Salaried employees, self-employed individuals, and retirees may all qualify, provided they meet the bank’s income and credit requirements.

Also Read – Documents Required for a Mortgage Application in the UAE

Types of Mortgages Available in the UAE

Understanding the different mortgage structures can help you choose the option that best fits your financial situation and future plans.

Fixed-Rate Mortgages

These mortgages offer a fixed interest rate for a specific period, typically between one and five years. They provide predictable monthly payments and protection against interest rate fluctuations.

Variable-Rate Mortgages

With variable rates, the interest changes based on market benchmarks such as EIBOR. Monthly payments may increase or decrease over time, making this option better suited for buyers comfortable with some risk.
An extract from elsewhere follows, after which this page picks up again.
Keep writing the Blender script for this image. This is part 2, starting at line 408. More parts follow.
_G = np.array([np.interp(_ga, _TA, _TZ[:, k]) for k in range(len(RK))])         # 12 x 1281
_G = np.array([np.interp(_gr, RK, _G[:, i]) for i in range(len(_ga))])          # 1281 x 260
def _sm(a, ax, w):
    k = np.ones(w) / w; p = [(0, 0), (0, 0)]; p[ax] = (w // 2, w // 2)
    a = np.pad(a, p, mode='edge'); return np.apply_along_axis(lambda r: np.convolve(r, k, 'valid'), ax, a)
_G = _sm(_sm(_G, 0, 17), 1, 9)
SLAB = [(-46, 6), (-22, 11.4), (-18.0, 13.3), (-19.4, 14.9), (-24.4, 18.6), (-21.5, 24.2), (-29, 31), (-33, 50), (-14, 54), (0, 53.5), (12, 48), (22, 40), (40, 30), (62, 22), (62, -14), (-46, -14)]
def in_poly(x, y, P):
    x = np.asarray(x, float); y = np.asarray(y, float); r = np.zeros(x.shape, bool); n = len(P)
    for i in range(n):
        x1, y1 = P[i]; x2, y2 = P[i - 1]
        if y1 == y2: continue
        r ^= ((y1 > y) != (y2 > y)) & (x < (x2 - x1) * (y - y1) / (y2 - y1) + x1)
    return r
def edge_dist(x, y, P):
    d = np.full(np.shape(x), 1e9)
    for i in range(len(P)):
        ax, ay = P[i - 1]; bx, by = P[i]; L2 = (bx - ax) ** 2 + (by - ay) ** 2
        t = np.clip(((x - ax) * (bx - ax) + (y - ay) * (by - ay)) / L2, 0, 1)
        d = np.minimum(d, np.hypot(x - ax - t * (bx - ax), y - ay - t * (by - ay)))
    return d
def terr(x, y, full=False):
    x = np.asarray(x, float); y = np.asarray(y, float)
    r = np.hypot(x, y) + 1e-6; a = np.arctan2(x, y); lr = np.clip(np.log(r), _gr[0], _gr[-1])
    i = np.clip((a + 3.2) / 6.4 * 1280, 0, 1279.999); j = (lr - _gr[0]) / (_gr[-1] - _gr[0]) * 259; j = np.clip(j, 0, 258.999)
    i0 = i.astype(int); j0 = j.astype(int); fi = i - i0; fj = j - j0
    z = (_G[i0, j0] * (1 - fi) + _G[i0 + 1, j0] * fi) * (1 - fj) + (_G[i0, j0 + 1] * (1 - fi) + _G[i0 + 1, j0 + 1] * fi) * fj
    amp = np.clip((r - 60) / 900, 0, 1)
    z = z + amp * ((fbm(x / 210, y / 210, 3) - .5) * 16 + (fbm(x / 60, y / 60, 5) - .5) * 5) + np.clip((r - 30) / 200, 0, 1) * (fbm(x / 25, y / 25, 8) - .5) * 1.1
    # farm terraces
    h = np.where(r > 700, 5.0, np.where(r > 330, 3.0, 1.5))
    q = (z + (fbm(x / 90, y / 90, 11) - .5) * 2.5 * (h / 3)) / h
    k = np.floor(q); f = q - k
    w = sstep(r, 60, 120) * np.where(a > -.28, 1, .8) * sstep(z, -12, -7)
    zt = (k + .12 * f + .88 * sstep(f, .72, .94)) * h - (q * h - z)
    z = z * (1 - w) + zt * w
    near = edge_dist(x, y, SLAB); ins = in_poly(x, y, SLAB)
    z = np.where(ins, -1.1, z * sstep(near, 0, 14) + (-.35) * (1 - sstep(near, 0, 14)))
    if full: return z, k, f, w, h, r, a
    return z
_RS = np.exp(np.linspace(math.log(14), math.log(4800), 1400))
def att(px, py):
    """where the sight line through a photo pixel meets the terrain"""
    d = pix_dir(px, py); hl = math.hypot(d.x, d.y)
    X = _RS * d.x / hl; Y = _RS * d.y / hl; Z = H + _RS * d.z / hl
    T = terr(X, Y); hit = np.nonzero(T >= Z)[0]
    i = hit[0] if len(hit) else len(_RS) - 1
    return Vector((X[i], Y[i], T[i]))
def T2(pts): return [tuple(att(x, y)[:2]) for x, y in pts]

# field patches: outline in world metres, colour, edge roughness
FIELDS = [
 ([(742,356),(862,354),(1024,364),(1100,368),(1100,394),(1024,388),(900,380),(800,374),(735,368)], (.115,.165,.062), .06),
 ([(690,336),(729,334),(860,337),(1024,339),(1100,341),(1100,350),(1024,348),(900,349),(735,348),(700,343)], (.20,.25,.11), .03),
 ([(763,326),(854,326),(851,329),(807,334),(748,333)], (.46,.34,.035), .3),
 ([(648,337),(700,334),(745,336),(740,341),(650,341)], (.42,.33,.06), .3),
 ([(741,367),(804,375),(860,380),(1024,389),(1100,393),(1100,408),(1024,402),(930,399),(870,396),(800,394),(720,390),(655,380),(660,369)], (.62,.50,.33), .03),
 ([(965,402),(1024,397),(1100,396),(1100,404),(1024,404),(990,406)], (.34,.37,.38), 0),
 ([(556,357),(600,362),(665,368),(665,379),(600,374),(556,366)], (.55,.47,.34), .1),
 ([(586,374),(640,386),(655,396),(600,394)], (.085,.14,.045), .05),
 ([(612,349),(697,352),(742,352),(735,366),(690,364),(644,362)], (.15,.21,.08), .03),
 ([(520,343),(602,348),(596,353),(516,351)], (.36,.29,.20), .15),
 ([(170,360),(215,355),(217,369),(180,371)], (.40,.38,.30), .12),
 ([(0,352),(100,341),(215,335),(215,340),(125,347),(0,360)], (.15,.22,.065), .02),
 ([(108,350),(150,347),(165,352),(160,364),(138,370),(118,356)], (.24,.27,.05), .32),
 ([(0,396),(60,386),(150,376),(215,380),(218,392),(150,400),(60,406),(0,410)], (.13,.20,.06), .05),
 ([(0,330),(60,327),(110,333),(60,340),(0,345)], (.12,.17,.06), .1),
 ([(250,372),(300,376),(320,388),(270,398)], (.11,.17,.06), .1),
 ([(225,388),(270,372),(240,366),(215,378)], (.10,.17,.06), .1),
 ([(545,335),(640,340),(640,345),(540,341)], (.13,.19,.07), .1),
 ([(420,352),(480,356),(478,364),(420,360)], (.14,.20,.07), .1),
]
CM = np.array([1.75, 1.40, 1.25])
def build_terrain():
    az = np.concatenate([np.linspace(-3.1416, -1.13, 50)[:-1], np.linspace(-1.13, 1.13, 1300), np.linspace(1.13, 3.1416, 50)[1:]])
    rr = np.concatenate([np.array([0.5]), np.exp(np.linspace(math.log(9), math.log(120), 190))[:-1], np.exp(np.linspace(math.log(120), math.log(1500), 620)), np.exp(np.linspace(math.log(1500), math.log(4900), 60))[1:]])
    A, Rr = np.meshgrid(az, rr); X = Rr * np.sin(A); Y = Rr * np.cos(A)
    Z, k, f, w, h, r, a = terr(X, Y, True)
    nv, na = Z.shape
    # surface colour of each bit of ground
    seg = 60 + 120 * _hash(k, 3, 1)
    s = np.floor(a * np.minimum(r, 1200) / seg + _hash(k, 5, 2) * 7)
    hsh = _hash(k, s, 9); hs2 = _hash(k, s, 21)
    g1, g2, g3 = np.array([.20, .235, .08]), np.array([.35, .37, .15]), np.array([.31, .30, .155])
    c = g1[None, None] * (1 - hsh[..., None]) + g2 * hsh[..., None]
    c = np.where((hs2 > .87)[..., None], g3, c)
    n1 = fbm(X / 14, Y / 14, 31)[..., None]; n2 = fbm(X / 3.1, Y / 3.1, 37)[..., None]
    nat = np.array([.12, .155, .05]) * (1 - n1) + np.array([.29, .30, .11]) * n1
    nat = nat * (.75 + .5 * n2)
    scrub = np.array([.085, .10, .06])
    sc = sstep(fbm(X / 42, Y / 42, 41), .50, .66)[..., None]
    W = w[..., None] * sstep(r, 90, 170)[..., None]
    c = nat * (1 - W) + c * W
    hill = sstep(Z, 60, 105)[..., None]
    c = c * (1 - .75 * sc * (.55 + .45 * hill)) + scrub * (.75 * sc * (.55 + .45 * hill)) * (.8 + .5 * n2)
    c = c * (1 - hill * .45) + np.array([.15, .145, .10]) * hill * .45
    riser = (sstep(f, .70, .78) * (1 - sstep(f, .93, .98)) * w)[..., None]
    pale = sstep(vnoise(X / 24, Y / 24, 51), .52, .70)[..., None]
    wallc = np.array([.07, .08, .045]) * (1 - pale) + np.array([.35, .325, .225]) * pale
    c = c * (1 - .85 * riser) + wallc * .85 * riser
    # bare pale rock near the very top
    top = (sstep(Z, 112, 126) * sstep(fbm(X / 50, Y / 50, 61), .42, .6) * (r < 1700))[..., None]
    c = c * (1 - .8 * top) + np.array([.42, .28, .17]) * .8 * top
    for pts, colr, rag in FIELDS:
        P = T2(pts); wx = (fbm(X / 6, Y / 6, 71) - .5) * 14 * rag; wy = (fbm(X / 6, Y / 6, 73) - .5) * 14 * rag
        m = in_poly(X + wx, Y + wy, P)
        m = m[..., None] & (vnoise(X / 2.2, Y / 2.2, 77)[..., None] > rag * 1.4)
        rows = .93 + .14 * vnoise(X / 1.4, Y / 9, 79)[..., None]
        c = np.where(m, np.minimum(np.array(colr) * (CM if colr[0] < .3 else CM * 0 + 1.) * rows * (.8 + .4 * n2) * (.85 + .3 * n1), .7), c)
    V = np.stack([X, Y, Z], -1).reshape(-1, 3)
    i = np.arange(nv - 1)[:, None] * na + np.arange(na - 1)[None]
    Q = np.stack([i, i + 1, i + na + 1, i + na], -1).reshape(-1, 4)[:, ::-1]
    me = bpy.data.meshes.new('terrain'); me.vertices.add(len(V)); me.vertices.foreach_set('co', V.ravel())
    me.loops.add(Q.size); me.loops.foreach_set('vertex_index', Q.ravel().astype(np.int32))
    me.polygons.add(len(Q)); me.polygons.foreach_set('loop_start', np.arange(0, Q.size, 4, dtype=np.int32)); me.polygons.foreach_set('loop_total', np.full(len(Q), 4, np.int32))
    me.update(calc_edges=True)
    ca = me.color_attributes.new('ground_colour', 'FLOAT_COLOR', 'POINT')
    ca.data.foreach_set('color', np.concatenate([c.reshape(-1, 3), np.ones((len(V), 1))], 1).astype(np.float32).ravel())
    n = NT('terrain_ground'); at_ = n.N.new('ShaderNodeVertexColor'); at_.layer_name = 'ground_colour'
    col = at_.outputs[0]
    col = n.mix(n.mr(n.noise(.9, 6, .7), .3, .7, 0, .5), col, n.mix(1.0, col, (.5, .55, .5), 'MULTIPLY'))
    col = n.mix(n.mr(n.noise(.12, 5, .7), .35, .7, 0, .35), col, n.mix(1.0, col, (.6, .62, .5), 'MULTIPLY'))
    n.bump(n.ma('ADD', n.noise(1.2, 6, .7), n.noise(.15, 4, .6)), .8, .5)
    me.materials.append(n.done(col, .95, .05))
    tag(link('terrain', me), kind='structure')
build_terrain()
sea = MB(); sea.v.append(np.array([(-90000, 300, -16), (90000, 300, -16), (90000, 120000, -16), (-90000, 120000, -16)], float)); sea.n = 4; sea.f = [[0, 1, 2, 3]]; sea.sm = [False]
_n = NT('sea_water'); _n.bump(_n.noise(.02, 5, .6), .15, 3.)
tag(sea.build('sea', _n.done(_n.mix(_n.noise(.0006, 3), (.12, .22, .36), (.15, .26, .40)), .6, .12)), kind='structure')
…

Islamic Mortgages (Sharia-Compliant)

Islamic home financing structures, such as Ijara or Murabaha, are popular among Emiratis who prefer Sharia-compliant solutions. Instead of charging interest, banks earn profit through agreed-upon structures.

Government-Supported Housing Loans

Certain programs, such as those offered through housing authorities, provide subsidized loans or grants for eligible Emiratis, particularly first-time buyers.

Loan-to-Value (LTV) Ratios for Emiratis

One of the most significant benefits for UAE nationals is the higher LTV ratio. This determines how much of the property value the bank will finance.

For Emiratis:

  • Up to 85% for first residential property 
  • Up to 75% for second or investment properties

This means a lower down payment compared to expatriate buyers, improving affordability and liquidity.

Understanding Interest Rates and Costs

When evaluating a mortgage, it’s important to look beyond the headline interest rate. Several costs contribute to the overall expense of borrowing.

Common costs include:

  • Interest or profit rate 
  • Processing and arrangement fees 
  • Property valuation fees 
  • Insurance (life and property) 
  • Early settlement or exit fees

Carefully reviewing the full cost breakdown will help you compare offers more accurately and avoid surprises later.

The Mortgage Application Process

Applying for a mortgage in the UAE follows a structured process designed to assess affordability and reduce risk for both the borrower and the lender.

Step 1: Pre-Approval

Pre-approval gives you a clear idea of your borrowing limit and strengthens your position when negotiating with sellers.

Step 2: Property Selection

Once you’ve chosen a property, the bank will conduct a valuation to confirm its market value.

Step 3: Final Approval

After reviewing all documents, the bank issues a final offer letter outlining loan terms and conditions.

Step 4: Transfer and Registration

The mortgage is registered with the relevant land department, and ownership is transferred upon completion.

Choosing the Right Mortgage Loan

Selecting the right mortgage loan in the UAE depends on your income stability, long-term goals, and risk tolerance. A loan that works well for one buyer may not be ideal for another.

When comparing options, consider:

  • Total repayment amount over time 
  • Flexibility to make early repayments 
  • Fixed vs variable interest exposure 
  • Compatibility with future plans (upgrading, investing, or refinancing)

Taking a long-term view can help you avoid costly refinancing or restructuring later.

Refinancing and Early Settlement Options

As your financial situation improves or market conditions change, refinancing your mortgage may allow you to secure better terms. Emiratis often refinance to benefit from lower rates or release equity for other investments.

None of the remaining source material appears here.